ヘビィメタルやパンクロック、ノイズ・ミュージックなど、電子楽器の重く歪んだサウンドから派生したジャンル。
ミュージシャンの交流に関係なく、ファンはお互いのジャンルを意識しつつも絶対に認めないという特徴がある。
三つ目は「軽い方向」。
ポップやダンス、ジャズやフュージョンなど、いわゆるニュー・エイジやエレクトロのジャンル。
破れたジーンズを穿いてもよい気軽さがある分、そのジャンルは雑多で多岐にわたる。
クラフトワークはメンバーが「くっついたり離れたり」で定まっておらず、未だ瞑想中、じゃなかった迷走中だった。
Hallogallo - "Neu!" Neu! |
例えば、あるバンドのある曲を気に入って、別の曲を聴いたら同じバンドとは思えない、という経験があると思う。
この時期のプログレが正にその通りで、無数のミュージシャンが無数の集合離散を繰り返した。
同じバンドでも、アルバムによってメンバーが全く異なり、音楽の方向性が明後日を向く、ということが珍しくない。
従って、同じバンドのアルバムでも、リリースした時期によって公式か否か、といった混乱が生じやすかった。
面白いのは、ジャンルという固定概念を嫌った彼らの音楽が、新しいジャンルのアイデアになっていくことだった。
Moonshake - "Future Days" Can |
【 Note 】
ある日、ある授業中、あるアメリカ好きの先生が、ジョン・レノンについて語りだした。
シンシアは純朴で、籠絡したのはヨーコで、故にジョンの正義は堕した、ということだった。
そのジョンも含めて、パティ・ボイドはジョージとの結婚後も様々なミュージシャンからアプローチを受け続けた。
その一人に、電子楽器についてジョージに相談していたエリック・クラプトンがいる。
フレディ・マーキュリーが「エレキ(Electric Guitar)は認めるが、エレクトロは認めん」と怒る時代だ。
クラプトンがギター・シンセサイザー(Guitar Synthesizer)を手にしたことは、賛否両論になった。
ヨーロッパの音楽というのは常に柔軟に変化しているが、その動きは細かく限定的な傾向があると思う。
一方で、アメリカの音楽は変わる時は大きく変わるが、基本的には保守、という気がする。
エレキとギター・シンセサイザーは外見が似ているが、構造は違う。
クラプトンはパティの面影がある妹、ポーラと付き合うようになる。
しかし、それでもパティを諦めきれずに「愛しのレイラ」を作曲。
歌詞の意味に気付いたポーラからは、絶縁状を叩きつけられた。
そのパティとの再婚生活も破綻、直後に手にしたのはアコースティック・ギター(Acoustic Guitar)だった。

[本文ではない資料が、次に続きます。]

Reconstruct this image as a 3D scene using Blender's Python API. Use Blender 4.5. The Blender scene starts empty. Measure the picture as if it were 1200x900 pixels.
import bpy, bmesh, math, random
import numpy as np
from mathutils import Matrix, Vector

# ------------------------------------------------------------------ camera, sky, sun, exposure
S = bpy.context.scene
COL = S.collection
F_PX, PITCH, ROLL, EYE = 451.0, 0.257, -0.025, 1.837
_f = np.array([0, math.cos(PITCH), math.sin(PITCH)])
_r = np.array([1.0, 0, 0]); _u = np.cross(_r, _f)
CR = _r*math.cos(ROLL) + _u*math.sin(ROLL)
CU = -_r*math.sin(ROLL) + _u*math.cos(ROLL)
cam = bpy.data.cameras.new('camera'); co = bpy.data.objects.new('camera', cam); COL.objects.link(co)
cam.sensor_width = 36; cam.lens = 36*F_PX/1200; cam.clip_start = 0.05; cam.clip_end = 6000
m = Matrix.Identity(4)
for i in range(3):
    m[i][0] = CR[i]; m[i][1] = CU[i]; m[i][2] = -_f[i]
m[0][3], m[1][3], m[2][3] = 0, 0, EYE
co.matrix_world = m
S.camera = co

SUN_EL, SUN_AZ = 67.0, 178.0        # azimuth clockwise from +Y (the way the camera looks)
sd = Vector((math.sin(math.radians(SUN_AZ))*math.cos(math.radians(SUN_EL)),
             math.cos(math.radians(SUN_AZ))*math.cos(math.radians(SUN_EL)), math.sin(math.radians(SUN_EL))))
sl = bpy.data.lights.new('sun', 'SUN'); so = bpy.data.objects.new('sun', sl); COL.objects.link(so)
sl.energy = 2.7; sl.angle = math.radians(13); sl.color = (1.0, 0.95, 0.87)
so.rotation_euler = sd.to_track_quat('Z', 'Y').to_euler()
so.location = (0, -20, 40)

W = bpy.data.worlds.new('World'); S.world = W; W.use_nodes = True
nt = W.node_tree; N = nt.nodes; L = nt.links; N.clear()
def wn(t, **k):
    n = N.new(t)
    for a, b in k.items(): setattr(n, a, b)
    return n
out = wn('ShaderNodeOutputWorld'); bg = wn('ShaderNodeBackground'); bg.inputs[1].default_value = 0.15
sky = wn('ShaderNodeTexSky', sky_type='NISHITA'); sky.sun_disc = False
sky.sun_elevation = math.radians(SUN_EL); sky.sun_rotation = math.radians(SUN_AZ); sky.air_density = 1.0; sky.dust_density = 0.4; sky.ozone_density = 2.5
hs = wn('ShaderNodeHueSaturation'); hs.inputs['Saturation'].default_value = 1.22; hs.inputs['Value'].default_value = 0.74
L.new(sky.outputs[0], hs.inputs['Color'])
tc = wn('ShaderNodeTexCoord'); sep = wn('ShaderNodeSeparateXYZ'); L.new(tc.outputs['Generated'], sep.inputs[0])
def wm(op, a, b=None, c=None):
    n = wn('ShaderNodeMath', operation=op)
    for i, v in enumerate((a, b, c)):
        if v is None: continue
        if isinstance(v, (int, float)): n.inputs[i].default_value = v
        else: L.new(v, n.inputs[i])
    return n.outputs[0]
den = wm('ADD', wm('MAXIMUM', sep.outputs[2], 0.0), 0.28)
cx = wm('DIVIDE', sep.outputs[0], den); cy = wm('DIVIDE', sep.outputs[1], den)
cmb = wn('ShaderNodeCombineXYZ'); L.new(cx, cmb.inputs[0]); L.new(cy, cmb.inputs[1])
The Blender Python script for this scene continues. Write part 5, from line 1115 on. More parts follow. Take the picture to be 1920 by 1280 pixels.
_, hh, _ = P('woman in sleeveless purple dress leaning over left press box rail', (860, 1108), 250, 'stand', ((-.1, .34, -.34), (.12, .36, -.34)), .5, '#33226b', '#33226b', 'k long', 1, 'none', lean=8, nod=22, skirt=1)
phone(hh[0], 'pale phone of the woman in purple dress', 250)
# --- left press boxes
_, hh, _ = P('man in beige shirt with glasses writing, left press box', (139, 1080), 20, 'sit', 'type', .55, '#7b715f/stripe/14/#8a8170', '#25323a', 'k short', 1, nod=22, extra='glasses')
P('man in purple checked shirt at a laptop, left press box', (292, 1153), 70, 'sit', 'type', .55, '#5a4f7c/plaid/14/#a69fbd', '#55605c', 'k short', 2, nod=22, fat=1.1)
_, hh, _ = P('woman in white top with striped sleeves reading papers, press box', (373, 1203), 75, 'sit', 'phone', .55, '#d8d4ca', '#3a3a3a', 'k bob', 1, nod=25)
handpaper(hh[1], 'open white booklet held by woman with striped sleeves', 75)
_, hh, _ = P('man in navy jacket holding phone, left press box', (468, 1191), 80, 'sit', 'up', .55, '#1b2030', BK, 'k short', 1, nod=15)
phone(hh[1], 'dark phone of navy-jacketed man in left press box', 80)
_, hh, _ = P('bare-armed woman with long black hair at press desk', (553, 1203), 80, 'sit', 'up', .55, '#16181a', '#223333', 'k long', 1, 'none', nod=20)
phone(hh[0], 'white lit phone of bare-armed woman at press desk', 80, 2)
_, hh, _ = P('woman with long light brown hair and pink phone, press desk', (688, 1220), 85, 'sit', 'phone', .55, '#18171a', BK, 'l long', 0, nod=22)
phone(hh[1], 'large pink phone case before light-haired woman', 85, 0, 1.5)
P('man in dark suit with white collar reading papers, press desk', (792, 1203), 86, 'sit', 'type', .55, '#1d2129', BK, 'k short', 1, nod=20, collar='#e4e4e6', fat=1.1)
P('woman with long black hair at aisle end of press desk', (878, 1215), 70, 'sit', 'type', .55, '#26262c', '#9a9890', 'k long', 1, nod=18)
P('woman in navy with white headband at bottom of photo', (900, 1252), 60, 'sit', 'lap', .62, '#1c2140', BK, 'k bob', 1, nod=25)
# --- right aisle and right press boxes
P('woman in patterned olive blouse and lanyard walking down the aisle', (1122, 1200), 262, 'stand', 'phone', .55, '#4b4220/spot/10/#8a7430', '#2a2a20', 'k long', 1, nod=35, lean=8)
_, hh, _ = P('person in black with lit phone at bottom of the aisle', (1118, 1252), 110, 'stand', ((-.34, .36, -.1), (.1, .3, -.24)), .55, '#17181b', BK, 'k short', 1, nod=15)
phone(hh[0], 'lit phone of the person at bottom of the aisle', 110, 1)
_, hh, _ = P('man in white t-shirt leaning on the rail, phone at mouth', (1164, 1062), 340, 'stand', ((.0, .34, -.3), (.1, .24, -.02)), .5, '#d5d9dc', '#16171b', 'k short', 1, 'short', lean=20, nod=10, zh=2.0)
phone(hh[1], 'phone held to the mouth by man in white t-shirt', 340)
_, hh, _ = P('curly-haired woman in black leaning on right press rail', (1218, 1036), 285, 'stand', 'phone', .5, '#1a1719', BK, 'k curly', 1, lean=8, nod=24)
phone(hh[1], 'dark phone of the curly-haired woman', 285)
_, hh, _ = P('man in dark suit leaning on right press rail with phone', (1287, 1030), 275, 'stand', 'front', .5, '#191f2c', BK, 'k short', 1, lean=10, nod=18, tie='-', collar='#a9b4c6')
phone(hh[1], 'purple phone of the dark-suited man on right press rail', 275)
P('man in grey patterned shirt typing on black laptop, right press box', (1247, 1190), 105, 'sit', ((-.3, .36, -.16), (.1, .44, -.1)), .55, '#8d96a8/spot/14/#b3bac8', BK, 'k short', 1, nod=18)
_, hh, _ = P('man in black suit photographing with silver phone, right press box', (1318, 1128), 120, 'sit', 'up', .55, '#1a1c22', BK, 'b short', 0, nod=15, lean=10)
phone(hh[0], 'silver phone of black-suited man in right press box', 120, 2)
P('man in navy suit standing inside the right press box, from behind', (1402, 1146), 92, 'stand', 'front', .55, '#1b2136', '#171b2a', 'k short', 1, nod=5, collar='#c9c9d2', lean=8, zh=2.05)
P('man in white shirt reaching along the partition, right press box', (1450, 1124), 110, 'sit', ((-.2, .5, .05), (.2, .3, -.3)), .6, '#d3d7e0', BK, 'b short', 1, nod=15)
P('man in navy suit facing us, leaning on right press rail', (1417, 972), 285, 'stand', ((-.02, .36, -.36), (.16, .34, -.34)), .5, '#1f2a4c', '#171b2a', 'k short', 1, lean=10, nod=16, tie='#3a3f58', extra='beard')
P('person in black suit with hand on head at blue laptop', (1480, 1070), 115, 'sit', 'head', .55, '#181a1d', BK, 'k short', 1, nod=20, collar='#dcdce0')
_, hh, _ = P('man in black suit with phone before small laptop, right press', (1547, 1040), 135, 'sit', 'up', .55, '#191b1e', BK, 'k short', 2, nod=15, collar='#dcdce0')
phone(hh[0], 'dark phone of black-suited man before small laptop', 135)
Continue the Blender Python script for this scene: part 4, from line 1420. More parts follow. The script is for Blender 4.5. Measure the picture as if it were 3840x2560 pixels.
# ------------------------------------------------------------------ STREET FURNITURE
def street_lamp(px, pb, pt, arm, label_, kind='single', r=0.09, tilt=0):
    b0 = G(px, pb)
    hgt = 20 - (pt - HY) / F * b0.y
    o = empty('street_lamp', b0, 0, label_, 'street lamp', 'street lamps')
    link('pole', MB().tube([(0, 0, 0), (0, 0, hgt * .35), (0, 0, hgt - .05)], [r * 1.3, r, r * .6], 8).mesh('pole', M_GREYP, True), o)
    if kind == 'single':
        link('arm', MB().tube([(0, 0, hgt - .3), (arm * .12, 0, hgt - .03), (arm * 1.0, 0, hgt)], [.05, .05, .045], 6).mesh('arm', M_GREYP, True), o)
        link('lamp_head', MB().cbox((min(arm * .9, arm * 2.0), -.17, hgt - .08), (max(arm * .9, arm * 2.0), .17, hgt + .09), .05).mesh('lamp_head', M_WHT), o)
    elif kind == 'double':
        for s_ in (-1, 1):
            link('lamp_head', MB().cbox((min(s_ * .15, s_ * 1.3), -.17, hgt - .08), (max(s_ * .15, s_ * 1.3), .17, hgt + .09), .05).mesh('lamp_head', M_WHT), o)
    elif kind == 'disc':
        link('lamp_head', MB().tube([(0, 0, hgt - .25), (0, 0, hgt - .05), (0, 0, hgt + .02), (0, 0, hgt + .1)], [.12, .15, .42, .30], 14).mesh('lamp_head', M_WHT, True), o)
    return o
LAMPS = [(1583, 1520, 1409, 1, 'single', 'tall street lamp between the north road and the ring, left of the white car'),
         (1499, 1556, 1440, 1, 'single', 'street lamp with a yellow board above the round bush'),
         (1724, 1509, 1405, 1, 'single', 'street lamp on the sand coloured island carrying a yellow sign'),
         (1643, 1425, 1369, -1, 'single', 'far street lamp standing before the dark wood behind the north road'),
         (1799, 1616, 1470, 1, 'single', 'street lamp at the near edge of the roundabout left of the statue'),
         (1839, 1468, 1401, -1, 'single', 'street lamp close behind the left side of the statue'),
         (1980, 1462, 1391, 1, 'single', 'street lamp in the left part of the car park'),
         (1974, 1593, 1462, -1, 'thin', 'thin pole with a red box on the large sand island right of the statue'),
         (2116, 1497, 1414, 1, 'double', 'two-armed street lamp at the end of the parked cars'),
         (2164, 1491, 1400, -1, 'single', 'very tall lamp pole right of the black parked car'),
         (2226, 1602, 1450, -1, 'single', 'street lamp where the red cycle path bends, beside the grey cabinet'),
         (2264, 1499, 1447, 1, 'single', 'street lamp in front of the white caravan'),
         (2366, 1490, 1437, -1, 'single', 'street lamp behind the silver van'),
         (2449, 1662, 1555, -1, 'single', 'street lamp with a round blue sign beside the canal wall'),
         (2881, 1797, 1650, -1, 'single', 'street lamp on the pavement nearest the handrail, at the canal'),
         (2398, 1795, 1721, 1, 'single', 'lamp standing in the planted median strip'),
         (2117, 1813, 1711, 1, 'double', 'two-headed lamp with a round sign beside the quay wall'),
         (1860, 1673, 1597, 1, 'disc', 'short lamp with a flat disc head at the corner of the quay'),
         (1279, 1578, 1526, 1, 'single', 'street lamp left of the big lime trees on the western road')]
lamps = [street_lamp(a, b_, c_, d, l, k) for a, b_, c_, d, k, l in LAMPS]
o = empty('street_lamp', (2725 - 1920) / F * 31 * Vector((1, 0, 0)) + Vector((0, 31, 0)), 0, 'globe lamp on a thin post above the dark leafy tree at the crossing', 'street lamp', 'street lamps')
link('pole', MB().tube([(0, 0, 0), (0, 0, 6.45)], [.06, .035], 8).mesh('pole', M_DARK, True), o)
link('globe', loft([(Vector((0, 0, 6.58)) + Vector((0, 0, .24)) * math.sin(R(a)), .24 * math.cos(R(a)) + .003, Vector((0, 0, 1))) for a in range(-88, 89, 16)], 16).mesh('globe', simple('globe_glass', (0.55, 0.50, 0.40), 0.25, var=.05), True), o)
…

電子楽器の登場と発達は、相対的に、従来の楽器の存在意義をも高めることになった、と思う。
アンプラグド(Unplugged)とは「プラグを抜いて」、楽器への電気的および電子的な介在が一切ない状態を指す。
何を想う、クラプトン。
&
Layla - "Unplugged" Eric Clapton |
今更ながら、石を投げられる者などいないってことですよ、先生。